Policy Seminar on Depression, Crises, and Economic Policy: The 1930s and Today

Monday, November 8, 2010
George Shultz Conference Room, Herbert Hoover Memorial Building

PARTICIPANTS

Mike Boskin, Andrew Crockett, Joe Grundfest, Rick Hanushek, Chad Jones, Pete Klenow, Ken Scott, Martin Schneider, John Shoven, George Shultz, Johannes Stroebel and John Taylor

ISSUES DISCUSSED

Lee Ohanian, Professor of Economics at UCLA, addressed the group on the topic “Depressions, Crises, and Economic Policy: The 1930s and Today.” Ohanian began his presentation by documenting that during both the economic crisis of the 1930s and the recent economic downturn, labor market indicators such as employment per capita failed to improve during the recovery period. He attributed this to a labor wedge, arguing that the key to understanding both episodes was to focus on labor market distortions, which are important in explaining both the employment declines and the subsequent recovery failures.

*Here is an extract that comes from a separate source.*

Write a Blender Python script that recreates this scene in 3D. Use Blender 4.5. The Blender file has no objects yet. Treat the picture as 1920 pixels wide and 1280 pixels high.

Ohanian then provided evidence for a number of policies, such as the National Industrial Recovery Act of 1933, which restricted labor market competition and pushed wages above the market-clearing wage during the Great Depression. He argued that both Hoover and FDR believed that too much competition was a bad thing, explaining their support of cartels in many industries. In addition, they persuaded industry leaders to not cut wages in the initial years of the Depression, claiming that this would help keeping the peace with the unions. The distortions created by such policies prevented a quick labor market recovery. Ohanian also addressed a number of textbook beliefs about the Great Depression, arguing that contrary to conventional wisdom the 1930s recession was immediately severe and started before monetary contractions and banking panics.

Ohanian then argued that the recent recession similarly saw a large decline in employment, and a big gap between the marginal rate of substitution and the marginal product of labor. He conjectured that increased unemployment benefits could have contributed to this development and called for more work on understanding recent labor market distortions.